DATASET CONTENT:
[Start]

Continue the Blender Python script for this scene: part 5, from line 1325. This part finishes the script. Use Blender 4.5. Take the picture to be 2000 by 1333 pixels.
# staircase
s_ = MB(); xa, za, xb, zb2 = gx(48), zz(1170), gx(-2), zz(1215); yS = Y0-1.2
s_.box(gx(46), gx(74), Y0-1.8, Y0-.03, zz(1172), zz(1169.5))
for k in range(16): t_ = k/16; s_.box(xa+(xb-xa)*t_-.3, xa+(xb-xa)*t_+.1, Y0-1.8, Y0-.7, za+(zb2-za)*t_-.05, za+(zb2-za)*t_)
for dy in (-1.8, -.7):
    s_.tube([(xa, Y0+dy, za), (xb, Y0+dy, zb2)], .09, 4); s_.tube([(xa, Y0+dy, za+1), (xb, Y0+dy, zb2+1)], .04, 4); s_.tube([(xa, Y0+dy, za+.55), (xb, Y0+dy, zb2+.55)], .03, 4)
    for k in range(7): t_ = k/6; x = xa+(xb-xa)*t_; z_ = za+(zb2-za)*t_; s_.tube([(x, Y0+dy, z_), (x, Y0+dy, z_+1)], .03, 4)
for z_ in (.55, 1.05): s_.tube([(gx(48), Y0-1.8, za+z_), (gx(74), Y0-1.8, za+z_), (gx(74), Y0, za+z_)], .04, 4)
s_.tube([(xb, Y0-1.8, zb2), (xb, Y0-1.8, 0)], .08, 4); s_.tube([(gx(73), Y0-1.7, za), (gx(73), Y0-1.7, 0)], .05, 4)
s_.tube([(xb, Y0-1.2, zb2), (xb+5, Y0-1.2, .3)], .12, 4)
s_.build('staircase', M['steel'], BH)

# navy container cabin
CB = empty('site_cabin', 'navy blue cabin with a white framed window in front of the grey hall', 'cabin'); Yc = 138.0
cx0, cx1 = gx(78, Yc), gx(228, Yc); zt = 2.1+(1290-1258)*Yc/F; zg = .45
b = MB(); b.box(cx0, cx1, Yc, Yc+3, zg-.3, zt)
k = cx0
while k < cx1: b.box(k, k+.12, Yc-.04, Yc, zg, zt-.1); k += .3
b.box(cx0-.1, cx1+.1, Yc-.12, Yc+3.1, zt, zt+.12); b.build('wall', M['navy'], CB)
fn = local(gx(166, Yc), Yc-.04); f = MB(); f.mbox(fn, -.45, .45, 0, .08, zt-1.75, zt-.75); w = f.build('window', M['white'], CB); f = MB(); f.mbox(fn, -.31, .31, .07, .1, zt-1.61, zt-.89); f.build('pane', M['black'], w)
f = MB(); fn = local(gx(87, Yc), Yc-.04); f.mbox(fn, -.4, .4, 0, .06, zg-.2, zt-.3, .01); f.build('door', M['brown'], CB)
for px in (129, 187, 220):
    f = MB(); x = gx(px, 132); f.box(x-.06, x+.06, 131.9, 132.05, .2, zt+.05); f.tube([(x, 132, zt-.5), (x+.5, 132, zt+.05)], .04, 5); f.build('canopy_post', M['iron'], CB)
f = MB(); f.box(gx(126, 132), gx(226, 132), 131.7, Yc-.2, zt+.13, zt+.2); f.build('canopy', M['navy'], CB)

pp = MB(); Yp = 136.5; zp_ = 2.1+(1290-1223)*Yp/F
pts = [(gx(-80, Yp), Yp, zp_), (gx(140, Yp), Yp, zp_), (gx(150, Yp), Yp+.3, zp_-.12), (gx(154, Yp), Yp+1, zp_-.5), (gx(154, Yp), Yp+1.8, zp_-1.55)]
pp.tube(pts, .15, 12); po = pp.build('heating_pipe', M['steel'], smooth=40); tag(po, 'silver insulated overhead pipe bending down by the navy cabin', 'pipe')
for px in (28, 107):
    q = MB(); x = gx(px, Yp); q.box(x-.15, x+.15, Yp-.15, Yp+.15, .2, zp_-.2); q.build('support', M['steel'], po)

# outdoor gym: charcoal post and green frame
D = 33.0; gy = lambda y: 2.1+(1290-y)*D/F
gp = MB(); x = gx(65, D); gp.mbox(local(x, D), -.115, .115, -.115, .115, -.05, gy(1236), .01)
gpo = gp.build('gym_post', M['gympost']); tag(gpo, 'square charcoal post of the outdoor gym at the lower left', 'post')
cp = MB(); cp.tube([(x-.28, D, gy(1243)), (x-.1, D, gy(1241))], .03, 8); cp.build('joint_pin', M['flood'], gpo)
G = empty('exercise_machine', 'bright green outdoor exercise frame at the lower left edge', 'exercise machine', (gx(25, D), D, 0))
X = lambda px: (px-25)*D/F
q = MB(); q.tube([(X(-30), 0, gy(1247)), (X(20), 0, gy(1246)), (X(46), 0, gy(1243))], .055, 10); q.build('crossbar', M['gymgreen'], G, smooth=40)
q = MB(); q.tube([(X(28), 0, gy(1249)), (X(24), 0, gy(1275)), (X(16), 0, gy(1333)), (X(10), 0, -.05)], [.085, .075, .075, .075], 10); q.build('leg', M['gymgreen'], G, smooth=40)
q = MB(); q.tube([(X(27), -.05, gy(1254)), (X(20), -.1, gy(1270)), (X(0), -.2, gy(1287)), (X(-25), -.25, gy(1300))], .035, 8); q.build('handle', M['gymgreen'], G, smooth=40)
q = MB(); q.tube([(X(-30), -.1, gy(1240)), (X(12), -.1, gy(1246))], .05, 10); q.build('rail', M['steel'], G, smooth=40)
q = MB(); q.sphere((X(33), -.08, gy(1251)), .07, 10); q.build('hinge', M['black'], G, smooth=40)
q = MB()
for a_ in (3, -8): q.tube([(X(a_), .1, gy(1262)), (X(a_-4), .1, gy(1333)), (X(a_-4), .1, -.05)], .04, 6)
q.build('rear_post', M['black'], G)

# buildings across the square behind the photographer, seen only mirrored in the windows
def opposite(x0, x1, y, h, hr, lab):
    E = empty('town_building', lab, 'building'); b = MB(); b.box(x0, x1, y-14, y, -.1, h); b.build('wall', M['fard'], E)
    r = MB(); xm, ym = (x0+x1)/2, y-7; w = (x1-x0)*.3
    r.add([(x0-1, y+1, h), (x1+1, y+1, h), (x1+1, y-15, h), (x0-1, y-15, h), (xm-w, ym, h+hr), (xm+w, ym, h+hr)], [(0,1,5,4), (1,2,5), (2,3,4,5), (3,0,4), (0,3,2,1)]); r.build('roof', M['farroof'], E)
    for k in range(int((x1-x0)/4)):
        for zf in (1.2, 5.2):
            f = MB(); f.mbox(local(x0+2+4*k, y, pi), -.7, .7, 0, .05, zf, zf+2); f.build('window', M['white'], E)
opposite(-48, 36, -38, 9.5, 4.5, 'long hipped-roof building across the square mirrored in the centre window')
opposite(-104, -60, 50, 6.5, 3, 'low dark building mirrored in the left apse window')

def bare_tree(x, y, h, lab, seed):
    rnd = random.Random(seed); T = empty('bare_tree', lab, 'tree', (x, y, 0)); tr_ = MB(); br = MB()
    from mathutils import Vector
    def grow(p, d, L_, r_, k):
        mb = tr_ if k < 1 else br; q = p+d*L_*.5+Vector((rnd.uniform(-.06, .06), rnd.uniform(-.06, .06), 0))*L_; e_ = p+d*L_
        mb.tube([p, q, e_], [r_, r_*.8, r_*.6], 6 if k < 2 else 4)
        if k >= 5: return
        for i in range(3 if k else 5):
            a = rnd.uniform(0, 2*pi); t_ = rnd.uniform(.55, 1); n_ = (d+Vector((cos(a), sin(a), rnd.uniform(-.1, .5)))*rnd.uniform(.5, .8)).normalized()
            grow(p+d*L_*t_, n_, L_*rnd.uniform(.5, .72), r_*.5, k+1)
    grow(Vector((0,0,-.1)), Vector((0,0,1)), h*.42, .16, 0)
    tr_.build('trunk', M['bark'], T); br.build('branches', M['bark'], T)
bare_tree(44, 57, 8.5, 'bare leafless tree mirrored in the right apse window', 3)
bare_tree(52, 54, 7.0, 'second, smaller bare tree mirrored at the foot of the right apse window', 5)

[End]

EXERCISE REQUIREMENTS: Beginning at the first line above, repeat exactly until the line containing "s_.build('staircase', M['steel'], BH)", which is included.

REPLY:
Continue the Blender Python script for this scene: part 5, from line 1325. This part finishes the script. Use Blender 4.5. Take the picture to be 2000 by 1333 pixels.
# staircase
s_ = MB(); xa, za, xb, zb2 = gx(48), zz(1170), gx(-2), zz(1215); yS = Y0-1.2
s_.box(gx(46), gx(74), Y0-1.8, Y0-.03, zz(1172), zz(1169.5))
for k in range(16): t_ = k/16; s_.box(xa+(xb-xa)*t_-.3, xa+(xb-xa)*t_+.1, Y0-1.8, Y0-.7, za+(zb2-za)*t_-.05, za+(zb2-za)*t_)
for dy in (-1.8, -.7):
    s_.tube([(xa, Y0+dy, za), (xb, Y0+dy, zb2)], .09, 4); s_.tube([(xa, Y0+dy, za+1), (xb, Y0+dy, zb2+1)], .04, 4); s_.tube([(xa, Y0+dy, za+.55), (xb, Y0+dy, zb2+.55)], .03, 4)
    for k in range(7): t_ = k/6; x = xa+(xb-xa)*t_; z_ = za+(zb2-za)*t_; s_.tube([(x, Y0+dy, z_), (x, Y0+dy, z_+1)], .03, 4)
for z_ in (.55, 1.05): s_.tube([(gx(48), Y0-1.8, za+z_), (gx(74), Y0-1.8, za+z_), (gx(74), Y0, za+z_)], .04, 4)
s_.tube([(xb, Y0-1.8, zb2), (xb, Y0-1.8, 0)], .08, 4); s_.tube([(gx(73), Y0-1.7, za), (gx(73), Y0-1.7, 0)], .05, 4)
s_.tube([(xb, Y0-1.2, zb2), (xb+5, Y0-1.2, .3)], .12, 4)
s_.build('staircase', M['steel'], BH)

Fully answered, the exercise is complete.